(SET PROBLEM)
Copy out each line that includes the word "part".

(PROVIDED DATA)
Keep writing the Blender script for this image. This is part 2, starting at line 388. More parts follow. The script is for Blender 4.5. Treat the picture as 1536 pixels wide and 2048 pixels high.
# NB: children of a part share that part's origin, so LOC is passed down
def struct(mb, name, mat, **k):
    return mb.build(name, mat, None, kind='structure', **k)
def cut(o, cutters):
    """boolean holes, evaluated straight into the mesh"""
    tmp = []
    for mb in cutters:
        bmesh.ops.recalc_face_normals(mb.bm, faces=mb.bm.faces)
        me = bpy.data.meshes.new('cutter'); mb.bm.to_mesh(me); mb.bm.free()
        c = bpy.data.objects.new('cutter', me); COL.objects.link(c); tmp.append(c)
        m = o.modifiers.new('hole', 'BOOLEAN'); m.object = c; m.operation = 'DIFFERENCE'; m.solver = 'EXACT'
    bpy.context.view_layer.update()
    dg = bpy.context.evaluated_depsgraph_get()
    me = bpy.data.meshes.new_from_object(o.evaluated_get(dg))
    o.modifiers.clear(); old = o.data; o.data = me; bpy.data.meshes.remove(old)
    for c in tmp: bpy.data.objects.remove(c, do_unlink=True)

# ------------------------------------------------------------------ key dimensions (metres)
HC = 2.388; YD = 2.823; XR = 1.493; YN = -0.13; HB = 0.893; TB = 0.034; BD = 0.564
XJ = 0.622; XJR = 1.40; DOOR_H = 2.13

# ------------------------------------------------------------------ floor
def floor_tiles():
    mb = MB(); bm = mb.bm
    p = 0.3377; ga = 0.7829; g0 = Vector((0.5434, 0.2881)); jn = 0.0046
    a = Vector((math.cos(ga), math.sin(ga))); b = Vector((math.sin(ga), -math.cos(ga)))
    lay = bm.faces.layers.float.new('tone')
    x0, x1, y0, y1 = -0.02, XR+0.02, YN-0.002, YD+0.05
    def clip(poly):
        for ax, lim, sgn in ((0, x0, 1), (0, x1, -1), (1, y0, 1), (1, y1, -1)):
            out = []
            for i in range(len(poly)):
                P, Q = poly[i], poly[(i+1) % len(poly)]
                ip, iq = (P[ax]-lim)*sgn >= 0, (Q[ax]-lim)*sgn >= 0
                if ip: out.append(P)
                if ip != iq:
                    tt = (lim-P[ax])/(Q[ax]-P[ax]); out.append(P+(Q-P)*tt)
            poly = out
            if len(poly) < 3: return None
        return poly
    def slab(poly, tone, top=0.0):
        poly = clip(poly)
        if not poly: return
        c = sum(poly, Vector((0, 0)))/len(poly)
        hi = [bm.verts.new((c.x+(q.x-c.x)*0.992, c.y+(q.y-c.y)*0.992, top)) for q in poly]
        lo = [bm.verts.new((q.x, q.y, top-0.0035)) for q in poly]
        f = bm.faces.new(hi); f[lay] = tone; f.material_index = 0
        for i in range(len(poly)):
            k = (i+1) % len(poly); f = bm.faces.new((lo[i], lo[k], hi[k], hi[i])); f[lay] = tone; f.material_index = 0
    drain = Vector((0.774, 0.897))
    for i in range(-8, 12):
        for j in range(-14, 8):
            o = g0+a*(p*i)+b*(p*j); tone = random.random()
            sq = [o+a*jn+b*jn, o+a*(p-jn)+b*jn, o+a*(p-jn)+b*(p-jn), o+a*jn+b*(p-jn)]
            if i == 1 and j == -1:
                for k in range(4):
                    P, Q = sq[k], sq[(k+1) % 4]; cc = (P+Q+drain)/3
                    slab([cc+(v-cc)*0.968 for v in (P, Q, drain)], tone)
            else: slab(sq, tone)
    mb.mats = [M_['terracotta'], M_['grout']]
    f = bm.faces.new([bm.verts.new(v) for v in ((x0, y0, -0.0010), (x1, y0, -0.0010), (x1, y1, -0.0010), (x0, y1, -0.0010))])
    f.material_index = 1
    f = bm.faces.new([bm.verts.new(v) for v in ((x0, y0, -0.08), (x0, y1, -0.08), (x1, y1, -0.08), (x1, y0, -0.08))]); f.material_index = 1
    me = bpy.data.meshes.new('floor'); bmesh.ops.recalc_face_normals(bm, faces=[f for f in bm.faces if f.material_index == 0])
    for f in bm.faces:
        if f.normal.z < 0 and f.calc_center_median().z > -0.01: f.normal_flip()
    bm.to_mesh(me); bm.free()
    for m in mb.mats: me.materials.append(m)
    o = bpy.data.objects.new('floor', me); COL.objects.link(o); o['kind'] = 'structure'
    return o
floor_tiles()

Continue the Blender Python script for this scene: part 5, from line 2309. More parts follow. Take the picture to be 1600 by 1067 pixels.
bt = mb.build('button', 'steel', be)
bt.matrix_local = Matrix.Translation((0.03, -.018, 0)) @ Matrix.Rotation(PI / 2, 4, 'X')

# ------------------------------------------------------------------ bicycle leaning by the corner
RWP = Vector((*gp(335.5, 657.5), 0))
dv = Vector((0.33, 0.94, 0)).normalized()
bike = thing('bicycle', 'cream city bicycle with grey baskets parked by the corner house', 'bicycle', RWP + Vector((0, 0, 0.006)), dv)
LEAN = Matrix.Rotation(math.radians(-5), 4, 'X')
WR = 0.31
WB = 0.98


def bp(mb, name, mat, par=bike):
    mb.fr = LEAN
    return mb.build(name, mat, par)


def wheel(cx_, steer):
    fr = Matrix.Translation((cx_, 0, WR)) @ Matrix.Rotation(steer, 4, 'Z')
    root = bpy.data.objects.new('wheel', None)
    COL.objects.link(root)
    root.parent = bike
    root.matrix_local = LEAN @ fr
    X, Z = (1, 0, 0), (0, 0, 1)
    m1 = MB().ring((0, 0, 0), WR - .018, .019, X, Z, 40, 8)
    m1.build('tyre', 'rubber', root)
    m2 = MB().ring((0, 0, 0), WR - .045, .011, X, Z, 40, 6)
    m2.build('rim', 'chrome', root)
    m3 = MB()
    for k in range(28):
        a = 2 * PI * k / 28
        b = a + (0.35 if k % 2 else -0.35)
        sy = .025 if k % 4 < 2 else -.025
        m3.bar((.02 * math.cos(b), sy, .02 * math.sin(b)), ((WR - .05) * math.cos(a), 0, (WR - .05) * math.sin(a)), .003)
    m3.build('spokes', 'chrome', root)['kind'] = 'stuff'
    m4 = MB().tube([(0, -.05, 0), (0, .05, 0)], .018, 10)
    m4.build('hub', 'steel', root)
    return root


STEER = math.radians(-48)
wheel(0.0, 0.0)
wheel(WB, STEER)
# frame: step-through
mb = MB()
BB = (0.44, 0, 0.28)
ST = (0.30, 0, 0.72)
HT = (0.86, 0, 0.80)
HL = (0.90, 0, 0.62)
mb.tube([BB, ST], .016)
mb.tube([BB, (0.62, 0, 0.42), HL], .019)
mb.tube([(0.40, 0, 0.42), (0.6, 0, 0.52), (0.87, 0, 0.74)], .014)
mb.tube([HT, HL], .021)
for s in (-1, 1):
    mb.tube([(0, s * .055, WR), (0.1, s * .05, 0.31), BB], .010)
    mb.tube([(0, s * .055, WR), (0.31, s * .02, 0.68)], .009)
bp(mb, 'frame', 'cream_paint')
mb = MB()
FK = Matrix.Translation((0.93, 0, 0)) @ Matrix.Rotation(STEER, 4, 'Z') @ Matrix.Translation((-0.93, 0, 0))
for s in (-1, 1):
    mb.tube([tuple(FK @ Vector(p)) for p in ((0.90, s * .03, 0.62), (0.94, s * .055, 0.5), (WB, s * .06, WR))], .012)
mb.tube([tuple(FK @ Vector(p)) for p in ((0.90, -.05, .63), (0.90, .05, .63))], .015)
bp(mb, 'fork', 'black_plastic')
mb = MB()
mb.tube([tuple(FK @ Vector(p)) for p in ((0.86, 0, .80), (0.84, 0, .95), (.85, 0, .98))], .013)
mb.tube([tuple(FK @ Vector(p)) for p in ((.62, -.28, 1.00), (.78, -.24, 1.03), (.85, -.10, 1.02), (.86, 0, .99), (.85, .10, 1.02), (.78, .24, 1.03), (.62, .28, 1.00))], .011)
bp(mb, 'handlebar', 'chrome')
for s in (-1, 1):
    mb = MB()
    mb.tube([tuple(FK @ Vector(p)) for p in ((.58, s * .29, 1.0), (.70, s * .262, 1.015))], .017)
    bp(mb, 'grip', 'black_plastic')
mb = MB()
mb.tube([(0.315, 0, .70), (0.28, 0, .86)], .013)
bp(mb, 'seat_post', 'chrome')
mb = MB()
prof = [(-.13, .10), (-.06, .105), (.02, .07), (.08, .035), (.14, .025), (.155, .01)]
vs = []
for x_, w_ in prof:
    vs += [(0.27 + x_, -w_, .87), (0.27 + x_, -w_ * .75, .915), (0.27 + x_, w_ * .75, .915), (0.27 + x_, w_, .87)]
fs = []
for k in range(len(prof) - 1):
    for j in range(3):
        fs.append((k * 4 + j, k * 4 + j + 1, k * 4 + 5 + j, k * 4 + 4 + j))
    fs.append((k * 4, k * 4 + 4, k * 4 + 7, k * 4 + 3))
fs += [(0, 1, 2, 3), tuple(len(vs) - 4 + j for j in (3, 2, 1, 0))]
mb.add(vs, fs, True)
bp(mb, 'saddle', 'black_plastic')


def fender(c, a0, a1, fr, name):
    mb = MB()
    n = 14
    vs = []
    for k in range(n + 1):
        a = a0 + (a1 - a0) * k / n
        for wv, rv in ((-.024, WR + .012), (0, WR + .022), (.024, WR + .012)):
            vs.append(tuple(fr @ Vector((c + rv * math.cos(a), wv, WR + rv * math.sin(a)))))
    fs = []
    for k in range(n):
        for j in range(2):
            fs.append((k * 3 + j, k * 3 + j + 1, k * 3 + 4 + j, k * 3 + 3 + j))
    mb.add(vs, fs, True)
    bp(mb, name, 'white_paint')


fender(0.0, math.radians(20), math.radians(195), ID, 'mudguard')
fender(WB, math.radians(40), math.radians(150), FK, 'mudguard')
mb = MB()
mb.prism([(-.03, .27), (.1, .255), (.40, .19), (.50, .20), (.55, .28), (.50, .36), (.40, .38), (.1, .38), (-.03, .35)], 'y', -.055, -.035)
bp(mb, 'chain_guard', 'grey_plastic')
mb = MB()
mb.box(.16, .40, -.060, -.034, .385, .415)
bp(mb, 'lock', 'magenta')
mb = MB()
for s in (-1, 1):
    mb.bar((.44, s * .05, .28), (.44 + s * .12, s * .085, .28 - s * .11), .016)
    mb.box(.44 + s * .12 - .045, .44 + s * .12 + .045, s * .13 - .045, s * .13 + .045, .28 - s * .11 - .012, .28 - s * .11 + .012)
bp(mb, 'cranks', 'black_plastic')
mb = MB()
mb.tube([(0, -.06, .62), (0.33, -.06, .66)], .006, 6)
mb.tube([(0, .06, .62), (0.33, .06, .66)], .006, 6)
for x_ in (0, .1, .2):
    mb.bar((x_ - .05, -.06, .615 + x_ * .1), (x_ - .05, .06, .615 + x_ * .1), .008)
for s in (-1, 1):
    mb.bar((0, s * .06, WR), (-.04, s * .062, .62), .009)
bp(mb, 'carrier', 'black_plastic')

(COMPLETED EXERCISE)
Keep writing the Blender script for this image. This is part 2, starting at line 388. More parts follow. The script is for Blender 4.5. Treat the picture as 1536 pixels wide and 2048 pixels high.
# NB: children of a part share that part's origin, so LOC is passed down
Continue the Blender Python script for this scene: part 5, from line 2309. More parts follow. Take the picture to be 1600 by 1067 pixels.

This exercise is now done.